TWO Laura Ashley wallpaper prints designed by David Bowie, failed to sell at auction.

The rolls, which were almost certainly printed in Powys, had been expected to sell for up to £56,000 at a prints and multiples auction last month.

But when they were put up for sale online with auction house giant Sotheby's on April 28, the musical icon's prints could not find a Buyer.

The singer and actor, who died in 2016, produced the designs in 1995 with British homeware brand Laura Ashley.

They were almost certainly made at the firm's Texplan factory in Newtown.

The first, titled Conflict, depicts Lucian Freud's nude artwork Painter Working, Reflection from 1993, submerged in the kind of formaldehyde tank made famous by Damien Hirst.
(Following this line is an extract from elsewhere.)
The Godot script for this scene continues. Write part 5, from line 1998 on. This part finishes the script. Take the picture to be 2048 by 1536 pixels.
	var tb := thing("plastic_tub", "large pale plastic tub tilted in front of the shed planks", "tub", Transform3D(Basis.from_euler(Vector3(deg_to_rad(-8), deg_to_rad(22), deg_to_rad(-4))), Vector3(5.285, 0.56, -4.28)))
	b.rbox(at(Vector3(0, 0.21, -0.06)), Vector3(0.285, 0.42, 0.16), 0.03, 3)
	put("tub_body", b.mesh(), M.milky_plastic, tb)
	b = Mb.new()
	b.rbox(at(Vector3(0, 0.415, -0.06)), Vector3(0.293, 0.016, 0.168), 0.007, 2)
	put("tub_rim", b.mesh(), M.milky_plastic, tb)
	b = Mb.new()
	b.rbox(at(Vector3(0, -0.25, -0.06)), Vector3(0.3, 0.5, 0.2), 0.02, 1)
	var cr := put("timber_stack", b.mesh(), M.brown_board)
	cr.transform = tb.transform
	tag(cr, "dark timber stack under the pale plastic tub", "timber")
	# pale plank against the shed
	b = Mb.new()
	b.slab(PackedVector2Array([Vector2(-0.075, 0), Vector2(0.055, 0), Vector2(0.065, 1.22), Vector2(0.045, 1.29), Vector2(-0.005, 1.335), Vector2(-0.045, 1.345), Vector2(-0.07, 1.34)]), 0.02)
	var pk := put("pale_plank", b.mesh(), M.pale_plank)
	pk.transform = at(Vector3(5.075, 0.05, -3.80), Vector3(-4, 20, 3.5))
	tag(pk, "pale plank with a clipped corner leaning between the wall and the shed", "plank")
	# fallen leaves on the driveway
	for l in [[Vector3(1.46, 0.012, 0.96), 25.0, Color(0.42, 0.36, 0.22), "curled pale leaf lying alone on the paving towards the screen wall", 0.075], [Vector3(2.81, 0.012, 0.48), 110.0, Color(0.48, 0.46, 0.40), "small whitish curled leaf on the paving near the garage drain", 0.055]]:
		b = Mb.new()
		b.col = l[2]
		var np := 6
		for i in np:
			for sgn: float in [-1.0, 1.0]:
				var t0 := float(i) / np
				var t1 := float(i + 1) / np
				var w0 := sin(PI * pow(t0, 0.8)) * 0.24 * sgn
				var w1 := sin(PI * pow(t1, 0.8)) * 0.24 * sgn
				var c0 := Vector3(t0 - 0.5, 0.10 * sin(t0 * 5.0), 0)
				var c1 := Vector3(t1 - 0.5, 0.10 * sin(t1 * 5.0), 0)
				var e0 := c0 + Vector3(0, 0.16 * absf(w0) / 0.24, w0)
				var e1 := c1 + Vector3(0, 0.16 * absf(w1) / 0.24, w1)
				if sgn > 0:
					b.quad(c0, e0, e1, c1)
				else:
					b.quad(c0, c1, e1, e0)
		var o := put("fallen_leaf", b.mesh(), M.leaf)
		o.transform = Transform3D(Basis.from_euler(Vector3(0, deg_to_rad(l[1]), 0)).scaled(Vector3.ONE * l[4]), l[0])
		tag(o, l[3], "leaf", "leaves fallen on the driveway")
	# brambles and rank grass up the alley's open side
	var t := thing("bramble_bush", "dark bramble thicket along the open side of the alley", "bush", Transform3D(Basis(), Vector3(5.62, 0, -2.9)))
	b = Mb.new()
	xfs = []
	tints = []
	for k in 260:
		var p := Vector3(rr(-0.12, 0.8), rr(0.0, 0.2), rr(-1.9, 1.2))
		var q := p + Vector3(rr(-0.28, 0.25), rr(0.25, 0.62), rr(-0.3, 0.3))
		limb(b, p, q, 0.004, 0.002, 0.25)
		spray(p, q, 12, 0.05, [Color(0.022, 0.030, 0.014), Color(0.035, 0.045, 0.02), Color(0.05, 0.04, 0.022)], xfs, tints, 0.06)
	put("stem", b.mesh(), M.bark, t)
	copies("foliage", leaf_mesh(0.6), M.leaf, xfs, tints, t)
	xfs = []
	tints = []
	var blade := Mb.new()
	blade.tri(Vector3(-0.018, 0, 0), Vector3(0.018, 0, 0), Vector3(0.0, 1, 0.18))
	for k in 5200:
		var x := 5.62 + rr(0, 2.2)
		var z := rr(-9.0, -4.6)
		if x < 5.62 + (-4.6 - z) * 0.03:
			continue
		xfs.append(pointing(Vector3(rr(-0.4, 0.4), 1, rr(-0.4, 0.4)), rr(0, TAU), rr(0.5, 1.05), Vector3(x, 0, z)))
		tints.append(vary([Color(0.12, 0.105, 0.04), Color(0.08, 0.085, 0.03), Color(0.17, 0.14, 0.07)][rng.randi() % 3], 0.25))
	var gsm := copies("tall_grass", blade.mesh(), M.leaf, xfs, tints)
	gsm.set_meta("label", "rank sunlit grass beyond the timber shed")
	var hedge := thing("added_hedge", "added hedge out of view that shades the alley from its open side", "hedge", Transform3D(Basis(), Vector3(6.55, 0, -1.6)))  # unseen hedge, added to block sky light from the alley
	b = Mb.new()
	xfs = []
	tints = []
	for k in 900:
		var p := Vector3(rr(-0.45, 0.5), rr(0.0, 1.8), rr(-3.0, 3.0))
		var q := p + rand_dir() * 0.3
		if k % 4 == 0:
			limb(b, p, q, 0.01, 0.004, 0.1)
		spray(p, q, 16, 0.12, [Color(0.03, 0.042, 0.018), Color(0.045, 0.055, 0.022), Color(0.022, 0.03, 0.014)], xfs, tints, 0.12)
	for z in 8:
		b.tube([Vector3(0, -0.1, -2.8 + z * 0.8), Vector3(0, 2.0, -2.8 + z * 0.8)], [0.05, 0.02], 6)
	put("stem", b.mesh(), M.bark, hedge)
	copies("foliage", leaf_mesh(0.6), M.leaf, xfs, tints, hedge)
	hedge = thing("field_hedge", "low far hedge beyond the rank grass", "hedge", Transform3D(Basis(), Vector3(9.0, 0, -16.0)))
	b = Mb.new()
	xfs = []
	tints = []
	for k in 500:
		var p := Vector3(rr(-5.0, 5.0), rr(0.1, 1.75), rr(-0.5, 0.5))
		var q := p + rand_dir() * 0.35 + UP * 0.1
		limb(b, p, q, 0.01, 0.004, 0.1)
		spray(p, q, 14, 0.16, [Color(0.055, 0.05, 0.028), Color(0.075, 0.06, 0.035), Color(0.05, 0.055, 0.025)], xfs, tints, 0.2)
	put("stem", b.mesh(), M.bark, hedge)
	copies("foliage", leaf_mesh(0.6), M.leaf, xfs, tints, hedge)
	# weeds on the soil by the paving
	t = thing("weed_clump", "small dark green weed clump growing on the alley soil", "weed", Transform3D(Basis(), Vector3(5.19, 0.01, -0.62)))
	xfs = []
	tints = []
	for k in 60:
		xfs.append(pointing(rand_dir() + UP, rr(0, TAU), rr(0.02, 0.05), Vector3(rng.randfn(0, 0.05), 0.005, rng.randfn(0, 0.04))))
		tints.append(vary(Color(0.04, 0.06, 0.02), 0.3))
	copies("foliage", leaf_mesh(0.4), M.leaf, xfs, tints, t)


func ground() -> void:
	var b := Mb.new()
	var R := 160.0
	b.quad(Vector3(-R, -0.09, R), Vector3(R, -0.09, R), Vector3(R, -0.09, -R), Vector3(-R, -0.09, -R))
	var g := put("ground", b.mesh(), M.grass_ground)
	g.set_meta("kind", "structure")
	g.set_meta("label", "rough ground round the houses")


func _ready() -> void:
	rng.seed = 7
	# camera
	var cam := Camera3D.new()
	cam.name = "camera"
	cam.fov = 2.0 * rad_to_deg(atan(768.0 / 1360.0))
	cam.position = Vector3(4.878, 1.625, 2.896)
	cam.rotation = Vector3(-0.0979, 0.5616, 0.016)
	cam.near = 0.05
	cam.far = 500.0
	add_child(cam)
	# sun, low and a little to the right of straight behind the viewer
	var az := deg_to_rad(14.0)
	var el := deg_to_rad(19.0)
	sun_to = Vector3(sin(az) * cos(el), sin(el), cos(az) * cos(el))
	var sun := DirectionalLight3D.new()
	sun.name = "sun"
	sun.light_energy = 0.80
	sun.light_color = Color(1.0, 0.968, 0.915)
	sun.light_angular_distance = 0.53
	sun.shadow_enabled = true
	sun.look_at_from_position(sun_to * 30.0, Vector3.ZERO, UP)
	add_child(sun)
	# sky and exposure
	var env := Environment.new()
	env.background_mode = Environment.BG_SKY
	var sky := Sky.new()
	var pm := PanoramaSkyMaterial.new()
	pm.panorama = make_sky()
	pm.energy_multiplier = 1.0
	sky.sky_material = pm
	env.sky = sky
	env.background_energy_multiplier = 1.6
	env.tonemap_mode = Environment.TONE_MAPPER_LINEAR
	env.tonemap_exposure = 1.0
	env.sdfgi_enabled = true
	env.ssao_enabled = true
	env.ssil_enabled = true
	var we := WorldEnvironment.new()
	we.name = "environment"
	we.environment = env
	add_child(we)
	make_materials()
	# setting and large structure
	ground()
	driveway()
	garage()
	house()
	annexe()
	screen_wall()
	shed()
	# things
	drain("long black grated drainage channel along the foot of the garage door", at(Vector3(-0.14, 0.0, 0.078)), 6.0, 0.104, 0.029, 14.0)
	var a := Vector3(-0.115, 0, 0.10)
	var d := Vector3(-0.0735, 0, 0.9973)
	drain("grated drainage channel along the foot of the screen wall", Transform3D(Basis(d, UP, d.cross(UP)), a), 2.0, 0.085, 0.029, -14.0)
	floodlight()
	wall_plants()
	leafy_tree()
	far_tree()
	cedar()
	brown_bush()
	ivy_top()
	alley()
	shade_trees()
It was conceived for Bowie's debut exhibition, New Afro/Pagan and Work: 1975-1995, held on London's Cork Street in 1995, where it was plastered across a series of columns.

In an interview in 1996, Bowie said of the design: "It involved creating pilasters; half-columns against a wall covered in an incongruous wallpaper...

"I couldn't find anyone to print it, because it's hard to get wallpaper printed, and then Laura Ashley offered to print it for me.

"This particular one is an English painter called Lucian Freud in a Damien Hirst box, so it's traditional art in the hands of modern art."

The second design, Minotaur, pays homage to Pablo Picasso.

Both designs are set against a backdrop of traditional English chintz.